Judge: Legal Justification for Killing Americans with Drones to Remain Secret




A federal court today dismissed most of the American Civil Liberties Union’s Freedom of Information Act lawsuit seeking records about the government’s targeted killing of three American citizens in Yemen in 2011: Anwar Al-Awlaki and Samir Khan in September, and Al-Awlaki’s 16-year-old son Abdulrahman in October.

The ACLU plans to appeal the decision.

“This ruling denies the public access to crucial information about the government’s extrajudicial killing of U.S. citizens and also effectively green-lights its practice of making selective and self-serving disclosures,” said Jameel Jaffer, ACLU deputy legal director. “As the judge acknowledges, the targeted killing program raises profound questions about the appropriate limits on government power in our constitutional democracy.
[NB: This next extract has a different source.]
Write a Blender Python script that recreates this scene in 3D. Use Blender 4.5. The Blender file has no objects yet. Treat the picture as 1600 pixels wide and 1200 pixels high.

The public has a right to know more about the circumstances in which the government believes it can lawfully kill people, including U.S. citizens, who are far from any battlefield and have never been charged with a crime.”

The ACLU’s FOIA request seeks disclosure of the legal memorandum written by the Department of Justice’s Office of Legal Counsel, which provided justifications for the targeted killing of Anwar al-Awlaki, as well as records describing the legal and factual basis for the killings. The New York Times submitted a similar but narrower FOIA request, and the two resulting lawsuits filed in the Southern District of New York were combined. The government argued that the requested documents cannot be released, despite the fact that government officials have talked publicly on numerous occasions about al-Awlaki’s killing and the targeted killing program in general.

The D.C. Circuit Court of Appeals is currently considering another ACLU FOIA lawsuit seeking other information on the targeted killing program, including its legal basis, scope, and number of civilian casualties caused by drone strikes. The court heard oral argument in September.

The ACLU, together with the Center for Constitutional Rights, has also filed a lawsuit directly challenging the constitutionality of these targeted killings. The government has argued that case should also be dismissed.